• PolandIsAStateOfMind@lemmygrad.ml
      ·
      1 month ago

      This is basically the main rule for every western fiction, even in fantasy and sci-fi where you would expect authors have the most leeway to ride on their wild imagination. Problem is, they don't have wild imagination or even the one required of imagining something other than capitalism (even their visions of previous systems like feudalism or slavery is still basically capitalism with historical costumes).

      • urmums401k [she/her, they/them]
        ·
        edit-2
        1 month ago

        Its a little more free in literature, and since 2020 some good(ish) stuff is getting made.

        'Lovecraft country' (one absolutely fire season, tied up and concluded) if Malcolm x was a riff on 20th century fiction, primarily the Lovecraft mythos. Not if he did one; if he was one. It says and does more in its first episode than most shows do in a decade of long seasons. Has a beautiful sex scene that's ambiguously gay or trans and so gory it might not make it onto a theater screen, and thats not even the most interesting thing going on in that scene.

        'Andor' (final planned season in production) is a prequel to the one good star wars movie. Its extremely lefty, extremely well made at every level, and tense with zero sword wizards.

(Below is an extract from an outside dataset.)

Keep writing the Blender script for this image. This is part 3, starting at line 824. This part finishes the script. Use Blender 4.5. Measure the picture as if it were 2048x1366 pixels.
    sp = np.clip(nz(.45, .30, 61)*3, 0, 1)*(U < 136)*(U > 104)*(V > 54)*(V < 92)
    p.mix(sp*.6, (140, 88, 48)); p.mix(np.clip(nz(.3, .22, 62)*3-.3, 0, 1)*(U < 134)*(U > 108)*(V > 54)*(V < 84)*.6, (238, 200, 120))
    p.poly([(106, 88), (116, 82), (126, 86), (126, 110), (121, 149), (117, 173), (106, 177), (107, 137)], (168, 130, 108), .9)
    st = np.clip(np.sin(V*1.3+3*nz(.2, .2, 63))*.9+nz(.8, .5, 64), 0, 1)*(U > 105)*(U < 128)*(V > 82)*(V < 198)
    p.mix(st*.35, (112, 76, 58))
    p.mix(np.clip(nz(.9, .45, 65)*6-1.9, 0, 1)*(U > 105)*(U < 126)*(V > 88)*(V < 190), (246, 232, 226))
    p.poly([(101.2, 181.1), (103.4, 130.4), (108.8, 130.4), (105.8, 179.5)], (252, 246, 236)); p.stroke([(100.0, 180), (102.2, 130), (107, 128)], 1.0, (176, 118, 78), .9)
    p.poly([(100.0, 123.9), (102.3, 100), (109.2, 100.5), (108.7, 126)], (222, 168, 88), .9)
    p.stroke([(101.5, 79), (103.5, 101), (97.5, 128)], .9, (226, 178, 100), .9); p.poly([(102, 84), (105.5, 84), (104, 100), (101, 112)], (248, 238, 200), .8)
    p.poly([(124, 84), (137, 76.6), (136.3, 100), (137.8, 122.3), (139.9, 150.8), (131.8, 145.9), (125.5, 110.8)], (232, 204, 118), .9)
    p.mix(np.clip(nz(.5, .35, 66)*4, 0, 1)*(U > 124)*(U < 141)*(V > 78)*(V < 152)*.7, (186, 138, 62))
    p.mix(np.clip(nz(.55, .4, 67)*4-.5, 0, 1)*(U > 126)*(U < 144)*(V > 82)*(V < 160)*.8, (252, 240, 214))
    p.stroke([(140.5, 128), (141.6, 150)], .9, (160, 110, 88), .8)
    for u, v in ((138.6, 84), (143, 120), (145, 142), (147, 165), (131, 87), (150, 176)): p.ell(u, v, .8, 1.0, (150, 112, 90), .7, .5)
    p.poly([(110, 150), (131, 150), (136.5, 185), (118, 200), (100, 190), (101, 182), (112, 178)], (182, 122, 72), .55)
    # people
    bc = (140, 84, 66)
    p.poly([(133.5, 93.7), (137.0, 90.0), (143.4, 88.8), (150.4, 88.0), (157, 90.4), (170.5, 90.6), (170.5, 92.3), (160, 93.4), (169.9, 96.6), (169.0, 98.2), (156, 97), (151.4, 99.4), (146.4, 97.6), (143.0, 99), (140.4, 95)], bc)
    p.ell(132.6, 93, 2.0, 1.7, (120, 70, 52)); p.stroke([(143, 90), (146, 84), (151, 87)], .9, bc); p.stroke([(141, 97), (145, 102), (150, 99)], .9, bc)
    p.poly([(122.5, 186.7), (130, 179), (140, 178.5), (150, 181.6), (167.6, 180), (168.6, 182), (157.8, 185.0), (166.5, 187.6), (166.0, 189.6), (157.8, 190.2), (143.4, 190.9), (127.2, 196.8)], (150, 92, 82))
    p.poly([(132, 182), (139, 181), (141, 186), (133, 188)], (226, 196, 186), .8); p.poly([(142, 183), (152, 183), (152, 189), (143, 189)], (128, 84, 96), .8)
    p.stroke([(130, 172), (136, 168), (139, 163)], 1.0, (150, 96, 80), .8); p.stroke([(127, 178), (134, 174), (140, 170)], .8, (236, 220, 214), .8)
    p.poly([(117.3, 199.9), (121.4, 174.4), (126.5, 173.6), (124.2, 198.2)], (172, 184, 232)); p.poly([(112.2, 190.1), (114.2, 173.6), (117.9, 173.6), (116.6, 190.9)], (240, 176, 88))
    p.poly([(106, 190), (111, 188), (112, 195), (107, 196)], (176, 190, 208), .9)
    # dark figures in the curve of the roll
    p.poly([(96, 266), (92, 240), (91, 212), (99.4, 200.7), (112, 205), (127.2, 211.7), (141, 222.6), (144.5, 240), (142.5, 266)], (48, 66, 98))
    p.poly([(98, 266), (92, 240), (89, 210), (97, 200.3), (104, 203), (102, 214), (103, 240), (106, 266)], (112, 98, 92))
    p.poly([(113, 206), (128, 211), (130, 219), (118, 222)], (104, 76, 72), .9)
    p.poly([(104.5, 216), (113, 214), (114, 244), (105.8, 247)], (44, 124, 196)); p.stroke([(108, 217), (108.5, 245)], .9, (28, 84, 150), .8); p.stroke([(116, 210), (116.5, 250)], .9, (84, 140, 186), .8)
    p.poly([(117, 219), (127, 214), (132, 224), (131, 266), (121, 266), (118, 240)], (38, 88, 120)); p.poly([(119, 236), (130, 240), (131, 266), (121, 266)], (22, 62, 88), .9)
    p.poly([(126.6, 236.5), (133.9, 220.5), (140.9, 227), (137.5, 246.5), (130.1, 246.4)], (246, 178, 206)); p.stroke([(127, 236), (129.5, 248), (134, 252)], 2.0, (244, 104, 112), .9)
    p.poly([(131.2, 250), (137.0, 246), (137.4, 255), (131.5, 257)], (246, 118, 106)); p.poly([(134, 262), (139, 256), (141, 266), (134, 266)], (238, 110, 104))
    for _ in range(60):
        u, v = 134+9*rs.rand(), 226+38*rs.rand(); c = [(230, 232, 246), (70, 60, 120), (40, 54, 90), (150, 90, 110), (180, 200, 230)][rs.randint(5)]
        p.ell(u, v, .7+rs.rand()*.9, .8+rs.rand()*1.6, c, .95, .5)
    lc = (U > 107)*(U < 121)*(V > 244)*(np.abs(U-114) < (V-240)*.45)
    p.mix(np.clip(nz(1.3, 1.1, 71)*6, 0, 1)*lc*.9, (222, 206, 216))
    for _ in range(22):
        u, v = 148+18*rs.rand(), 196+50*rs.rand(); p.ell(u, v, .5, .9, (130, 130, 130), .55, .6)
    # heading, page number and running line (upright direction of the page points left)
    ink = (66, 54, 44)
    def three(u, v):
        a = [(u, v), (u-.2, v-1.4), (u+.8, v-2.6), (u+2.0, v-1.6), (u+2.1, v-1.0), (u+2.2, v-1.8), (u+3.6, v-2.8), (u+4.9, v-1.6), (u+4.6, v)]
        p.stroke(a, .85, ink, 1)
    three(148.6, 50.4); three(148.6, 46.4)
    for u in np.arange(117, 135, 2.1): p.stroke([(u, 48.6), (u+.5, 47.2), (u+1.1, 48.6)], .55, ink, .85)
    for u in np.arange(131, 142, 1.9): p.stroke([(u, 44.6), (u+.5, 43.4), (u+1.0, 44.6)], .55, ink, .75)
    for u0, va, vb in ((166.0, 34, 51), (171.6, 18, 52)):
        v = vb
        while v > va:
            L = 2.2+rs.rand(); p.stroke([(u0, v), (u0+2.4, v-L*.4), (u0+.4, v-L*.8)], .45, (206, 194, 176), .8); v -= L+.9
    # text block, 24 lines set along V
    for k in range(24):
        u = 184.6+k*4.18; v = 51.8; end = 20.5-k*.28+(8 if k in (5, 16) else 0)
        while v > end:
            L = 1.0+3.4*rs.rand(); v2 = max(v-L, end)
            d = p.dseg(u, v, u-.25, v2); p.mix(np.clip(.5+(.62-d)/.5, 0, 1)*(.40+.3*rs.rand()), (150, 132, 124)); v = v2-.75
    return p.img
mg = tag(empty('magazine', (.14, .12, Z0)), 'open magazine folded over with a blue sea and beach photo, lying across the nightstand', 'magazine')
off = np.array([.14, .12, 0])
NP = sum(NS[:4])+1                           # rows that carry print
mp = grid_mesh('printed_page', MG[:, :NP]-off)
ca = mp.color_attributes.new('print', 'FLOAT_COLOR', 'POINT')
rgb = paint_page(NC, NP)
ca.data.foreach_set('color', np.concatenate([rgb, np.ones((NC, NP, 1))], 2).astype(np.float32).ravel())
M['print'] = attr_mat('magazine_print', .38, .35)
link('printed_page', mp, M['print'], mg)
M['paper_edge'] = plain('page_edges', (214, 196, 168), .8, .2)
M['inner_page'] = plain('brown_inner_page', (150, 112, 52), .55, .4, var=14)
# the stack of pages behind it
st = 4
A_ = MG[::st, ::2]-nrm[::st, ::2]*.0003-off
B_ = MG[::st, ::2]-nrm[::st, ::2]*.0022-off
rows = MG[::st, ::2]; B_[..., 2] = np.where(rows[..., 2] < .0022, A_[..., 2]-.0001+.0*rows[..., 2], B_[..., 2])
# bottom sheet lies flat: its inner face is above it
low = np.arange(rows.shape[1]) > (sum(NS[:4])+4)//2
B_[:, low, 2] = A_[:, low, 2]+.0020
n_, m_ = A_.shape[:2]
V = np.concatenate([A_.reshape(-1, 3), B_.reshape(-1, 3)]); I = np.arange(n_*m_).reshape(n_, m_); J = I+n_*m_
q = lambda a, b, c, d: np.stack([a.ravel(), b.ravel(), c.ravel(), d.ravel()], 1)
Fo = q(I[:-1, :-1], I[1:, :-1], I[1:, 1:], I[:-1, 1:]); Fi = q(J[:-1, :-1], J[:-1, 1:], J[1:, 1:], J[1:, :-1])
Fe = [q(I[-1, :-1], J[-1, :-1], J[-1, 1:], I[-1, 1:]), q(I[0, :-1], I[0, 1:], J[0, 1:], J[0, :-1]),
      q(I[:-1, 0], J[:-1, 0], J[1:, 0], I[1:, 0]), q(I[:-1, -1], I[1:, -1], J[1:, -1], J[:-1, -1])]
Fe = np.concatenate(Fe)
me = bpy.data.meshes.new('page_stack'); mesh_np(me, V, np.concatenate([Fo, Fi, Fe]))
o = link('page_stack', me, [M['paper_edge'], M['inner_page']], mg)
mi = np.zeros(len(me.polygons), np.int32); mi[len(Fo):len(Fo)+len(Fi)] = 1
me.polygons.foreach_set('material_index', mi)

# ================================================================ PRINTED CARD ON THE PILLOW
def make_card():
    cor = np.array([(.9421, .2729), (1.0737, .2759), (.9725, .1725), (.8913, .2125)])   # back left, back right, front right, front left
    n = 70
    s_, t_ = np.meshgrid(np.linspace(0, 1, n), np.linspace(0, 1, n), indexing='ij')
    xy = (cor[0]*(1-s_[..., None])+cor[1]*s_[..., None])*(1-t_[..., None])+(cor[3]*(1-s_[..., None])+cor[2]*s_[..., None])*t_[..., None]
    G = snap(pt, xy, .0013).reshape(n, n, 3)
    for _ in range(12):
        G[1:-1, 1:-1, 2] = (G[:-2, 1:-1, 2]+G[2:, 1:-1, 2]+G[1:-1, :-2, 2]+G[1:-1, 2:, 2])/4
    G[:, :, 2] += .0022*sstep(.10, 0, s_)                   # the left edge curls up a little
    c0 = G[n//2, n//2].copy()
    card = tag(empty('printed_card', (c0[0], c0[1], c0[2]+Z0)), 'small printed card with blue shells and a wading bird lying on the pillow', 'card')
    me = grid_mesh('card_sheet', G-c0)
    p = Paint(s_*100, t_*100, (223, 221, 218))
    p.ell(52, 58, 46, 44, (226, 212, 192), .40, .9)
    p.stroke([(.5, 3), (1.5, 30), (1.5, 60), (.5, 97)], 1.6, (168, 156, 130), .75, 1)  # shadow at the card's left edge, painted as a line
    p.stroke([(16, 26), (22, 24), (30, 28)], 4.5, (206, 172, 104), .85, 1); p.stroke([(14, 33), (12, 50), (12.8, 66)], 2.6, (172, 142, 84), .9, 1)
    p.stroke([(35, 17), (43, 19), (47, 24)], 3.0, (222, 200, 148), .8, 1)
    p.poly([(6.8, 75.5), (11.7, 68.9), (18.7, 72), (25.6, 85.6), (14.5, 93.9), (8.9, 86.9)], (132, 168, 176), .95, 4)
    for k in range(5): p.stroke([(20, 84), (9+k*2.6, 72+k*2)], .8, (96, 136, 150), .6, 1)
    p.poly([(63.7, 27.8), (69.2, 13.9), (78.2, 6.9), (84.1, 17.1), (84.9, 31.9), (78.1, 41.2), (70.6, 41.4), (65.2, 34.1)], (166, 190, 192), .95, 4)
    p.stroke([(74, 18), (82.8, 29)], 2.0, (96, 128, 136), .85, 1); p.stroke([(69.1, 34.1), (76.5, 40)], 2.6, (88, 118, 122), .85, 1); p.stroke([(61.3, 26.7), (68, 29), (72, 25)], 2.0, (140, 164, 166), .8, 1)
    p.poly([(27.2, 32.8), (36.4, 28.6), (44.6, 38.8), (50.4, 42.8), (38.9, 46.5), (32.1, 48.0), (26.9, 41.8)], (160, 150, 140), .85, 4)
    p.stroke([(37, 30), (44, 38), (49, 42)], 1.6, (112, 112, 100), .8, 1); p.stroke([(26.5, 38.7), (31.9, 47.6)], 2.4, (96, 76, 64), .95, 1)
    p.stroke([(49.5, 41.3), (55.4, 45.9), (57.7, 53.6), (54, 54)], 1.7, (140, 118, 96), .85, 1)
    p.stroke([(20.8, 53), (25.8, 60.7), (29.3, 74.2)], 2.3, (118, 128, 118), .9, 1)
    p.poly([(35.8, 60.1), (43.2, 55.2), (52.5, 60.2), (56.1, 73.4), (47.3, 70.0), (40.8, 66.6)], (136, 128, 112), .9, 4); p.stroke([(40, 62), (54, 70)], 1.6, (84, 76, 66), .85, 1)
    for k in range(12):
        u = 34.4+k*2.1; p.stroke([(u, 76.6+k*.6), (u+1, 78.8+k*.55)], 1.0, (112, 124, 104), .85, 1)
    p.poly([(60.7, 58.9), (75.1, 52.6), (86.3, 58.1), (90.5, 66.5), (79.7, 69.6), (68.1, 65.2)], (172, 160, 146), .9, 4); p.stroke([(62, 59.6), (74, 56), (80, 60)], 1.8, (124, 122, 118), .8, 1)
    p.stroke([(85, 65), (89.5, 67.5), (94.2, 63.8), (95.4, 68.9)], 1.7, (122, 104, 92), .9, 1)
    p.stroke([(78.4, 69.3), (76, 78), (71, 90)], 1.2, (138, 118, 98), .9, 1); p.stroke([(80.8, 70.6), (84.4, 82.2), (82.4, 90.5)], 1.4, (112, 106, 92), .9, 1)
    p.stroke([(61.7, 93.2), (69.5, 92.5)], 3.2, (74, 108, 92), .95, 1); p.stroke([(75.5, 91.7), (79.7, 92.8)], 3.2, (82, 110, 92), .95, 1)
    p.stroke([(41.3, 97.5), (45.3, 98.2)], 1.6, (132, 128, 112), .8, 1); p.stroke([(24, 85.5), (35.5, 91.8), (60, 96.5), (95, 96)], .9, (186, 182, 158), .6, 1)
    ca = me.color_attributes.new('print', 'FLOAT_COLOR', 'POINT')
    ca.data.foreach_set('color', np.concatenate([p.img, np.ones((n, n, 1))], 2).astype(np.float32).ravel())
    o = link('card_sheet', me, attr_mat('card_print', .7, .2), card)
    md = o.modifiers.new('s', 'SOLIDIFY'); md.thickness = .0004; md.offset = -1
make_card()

        'Severance' (second season delayed by strikes, in production) is an ontological mystery that explores cognitive dissonance corpo infantilization and the exploitation of labor, how it interacts with self, the theft of time, relationships, self-knowledge, all kinds of shit. Funny, surreal, dramatic when it needs to be, excellent visual direction.

        • Tabitha ☢️[she/her]
          ·
          1 month ago

          'Andor' is a prequel to the one good star wars movie

          that movie is so good, almost everything else Disney made feels like an 8-year-old's first fan fiction.